[START]

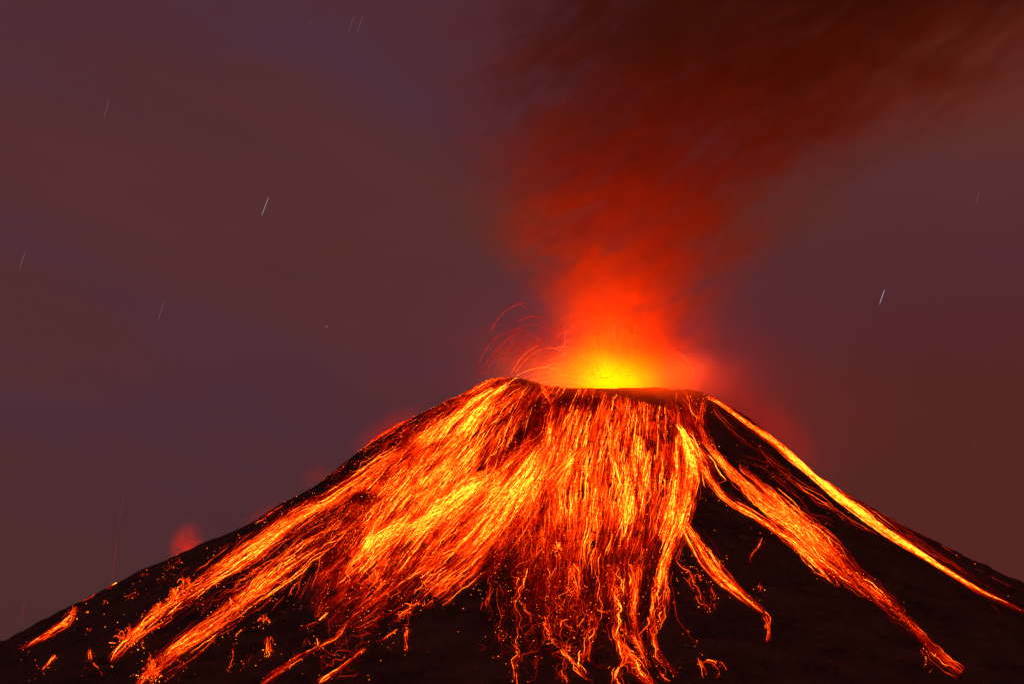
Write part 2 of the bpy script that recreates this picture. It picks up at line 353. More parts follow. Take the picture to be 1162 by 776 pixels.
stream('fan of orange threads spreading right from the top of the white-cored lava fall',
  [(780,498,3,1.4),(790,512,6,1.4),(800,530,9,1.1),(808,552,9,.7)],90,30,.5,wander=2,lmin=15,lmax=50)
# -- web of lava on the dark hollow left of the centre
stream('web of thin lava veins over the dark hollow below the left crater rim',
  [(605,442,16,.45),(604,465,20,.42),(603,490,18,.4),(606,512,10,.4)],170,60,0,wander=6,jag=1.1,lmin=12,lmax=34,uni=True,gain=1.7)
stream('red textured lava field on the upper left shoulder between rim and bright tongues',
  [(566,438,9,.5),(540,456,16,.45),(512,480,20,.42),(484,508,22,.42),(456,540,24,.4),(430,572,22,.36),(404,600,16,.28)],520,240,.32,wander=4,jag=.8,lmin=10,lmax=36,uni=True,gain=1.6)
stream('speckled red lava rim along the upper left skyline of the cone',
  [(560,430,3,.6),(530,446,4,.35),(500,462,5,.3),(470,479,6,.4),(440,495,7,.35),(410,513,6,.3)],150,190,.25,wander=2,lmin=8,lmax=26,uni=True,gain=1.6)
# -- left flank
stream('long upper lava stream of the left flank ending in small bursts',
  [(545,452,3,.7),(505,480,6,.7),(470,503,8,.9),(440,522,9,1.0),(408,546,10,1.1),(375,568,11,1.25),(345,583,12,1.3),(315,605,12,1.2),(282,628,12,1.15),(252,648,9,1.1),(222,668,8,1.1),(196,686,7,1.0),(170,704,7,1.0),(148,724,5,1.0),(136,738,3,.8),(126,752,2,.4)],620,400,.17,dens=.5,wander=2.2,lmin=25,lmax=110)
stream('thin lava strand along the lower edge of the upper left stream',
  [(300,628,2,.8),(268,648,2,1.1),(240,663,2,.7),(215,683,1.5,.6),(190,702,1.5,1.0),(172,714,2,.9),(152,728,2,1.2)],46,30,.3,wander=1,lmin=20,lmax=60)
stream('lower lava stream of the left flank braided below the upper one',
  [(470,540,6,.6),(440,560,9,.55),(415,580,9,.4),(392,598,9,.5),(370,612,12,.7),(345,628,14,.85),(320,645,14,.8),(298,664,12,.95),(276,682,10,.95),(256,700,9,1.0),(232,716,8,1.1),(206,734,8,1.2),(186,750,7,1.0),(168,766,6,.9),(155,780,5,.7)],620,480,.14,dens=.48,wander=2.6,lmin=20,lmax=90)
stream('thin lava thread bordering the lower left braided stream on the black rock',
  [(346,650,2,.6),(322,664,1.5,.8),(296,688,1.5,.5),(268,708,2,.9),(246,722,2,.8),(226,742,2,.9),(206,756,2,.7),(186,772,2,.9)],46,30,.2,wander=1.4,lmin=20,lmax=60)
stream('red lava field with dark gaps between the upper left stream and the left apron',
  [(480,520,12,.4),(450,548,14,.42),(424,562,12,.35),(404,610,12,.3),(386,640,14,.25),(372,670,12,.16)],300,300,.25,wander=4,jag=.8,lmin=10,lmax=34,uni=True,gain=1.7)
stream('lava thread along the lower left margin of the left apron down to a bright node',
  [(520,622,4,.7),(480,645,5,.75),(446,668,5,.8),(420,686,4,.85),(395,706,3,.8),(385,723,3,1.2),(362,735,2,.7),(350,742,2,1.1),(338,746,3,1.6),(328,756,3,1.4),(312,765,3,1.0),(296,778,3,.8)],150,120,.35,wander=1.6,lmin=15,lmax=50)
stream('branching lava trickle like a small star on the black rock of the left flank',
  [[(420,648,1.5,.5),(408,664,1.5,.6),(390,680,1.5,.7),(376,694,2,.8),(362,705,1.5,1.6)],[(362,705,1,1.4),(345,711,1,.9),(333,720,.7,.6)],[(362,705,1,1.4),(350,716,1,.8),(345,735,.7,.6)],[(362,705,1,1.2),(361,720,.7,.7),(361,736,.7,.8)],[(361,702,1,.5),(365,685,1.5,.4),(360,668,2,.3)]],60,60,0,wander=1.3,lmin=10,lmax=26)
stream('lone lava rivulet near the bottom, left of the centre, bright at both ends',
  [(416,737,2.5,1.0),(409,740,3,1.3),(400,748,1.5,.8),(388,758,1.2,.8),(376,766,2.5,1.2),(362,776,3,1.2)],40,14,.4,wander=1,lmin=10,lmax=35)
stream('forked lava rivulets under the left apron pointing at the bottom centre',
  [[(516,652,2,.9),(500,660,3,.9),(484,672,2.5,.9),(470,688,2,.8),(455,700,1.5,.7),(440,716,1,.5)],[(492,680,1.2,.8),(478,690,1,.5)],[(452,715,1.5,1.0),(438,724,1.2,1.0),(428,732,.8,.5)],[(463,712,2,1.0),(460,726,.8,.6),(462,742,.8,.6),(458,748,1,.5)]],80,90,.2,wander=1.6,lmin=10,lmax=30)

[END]
[START]

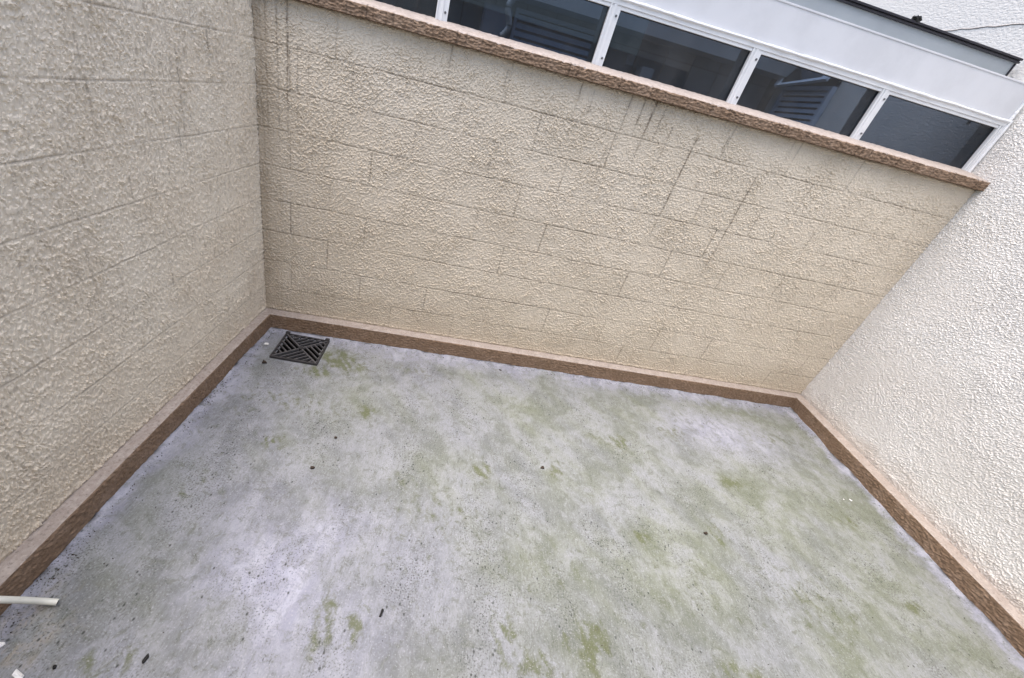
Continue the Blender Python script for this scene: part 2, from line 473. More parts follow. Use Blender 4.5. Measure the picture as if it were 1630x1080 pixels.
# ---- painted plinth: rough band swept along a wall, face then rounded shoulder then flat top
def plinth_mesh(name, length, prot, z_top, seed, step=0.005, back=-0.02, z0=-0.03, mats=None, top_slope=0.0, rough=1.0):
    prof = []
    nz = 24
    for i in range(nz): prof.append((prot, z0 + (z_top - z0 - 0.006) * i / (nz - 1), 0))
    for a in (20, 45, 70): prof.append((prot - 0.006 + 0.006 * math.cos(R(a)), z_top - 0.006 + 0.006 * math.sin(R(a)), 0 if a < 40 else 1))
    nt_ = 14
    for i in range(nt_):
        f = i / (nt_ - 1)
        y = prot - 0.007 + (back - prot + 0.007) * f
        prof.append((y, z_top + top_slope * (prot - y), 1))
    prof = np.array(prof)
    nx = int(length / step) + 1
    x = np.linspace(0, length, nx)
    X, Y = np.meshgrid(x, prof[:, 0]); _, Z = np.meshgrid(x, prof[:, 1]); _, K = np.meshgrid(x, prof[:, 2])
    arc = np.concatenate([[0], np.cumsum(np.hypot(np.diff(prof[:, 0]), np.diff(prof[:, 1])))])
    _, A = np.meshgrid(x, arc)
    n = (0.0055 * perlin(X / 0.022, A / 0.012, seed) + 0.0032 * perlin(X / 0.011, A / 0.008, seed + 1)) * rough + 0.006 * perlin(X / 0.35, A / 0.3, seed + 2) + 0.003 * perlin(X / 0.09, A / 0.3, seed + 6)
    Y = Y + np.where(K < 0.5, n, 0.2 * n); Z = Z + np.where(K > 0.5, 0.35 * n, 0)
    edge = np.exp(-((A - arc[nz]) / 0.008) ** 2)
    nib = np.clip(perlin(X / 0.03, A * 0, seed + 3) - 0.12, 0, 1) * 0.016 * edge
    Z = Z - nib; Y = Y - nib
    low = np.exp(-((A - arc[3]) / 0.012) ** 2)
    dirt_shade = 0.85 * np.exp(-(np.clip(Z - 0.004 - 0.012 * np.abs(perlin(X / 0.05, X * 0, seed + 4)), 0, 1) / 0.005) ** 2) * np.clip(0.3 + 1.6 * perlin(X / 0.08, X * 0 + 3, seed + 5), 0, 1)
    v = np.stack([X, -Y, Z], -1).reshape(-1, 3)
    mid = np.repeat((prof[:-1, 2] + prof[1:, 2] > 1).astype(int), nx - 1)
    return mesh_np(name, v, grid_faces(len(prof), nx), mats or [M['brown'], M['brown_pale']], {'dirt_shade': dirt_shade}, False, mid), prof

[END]
[START]

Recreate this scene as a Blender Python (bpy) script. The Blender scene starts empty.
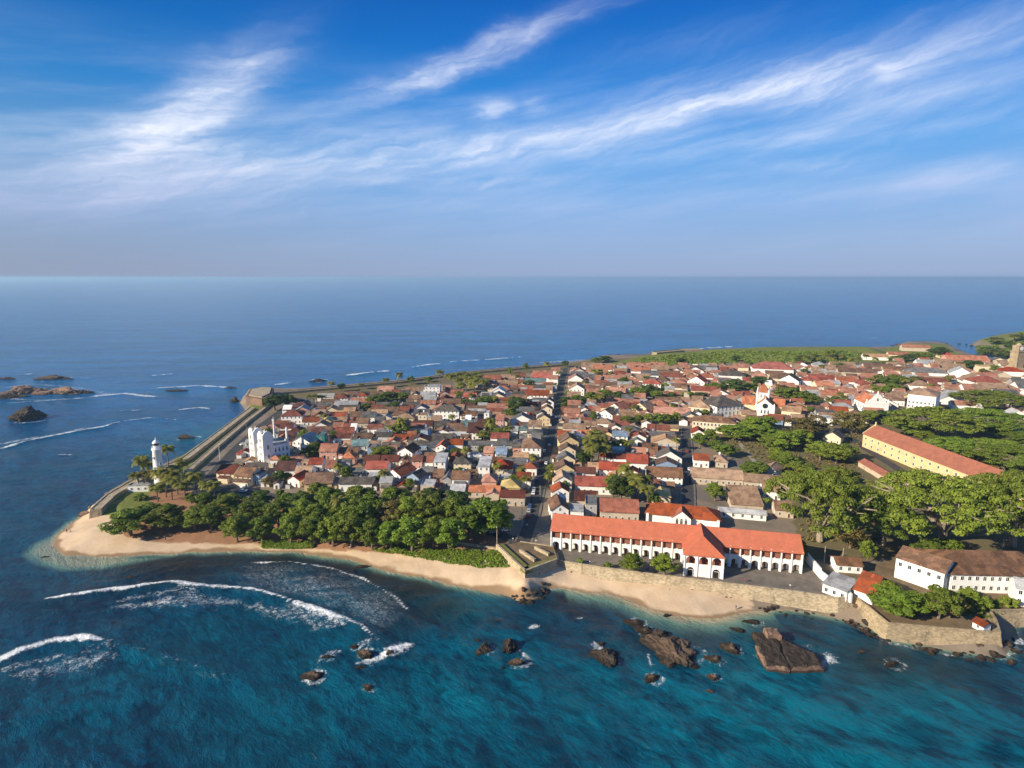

[END]

◆ **Work required**: Identify every line above with the string "More" in it. Copy those lines.

◆ **Result of this exercise**:
Write part 2 of the bpy script that recreates this picture. It picks up at line 353. More parts follow. Take the picture to be 1162 by 776 pixels.
Continue the Blender Python script for this scene: part 2, from line 473. More parts follow. Use Blender 4.5. Measure the picture as if it were 1630x1080 pixels.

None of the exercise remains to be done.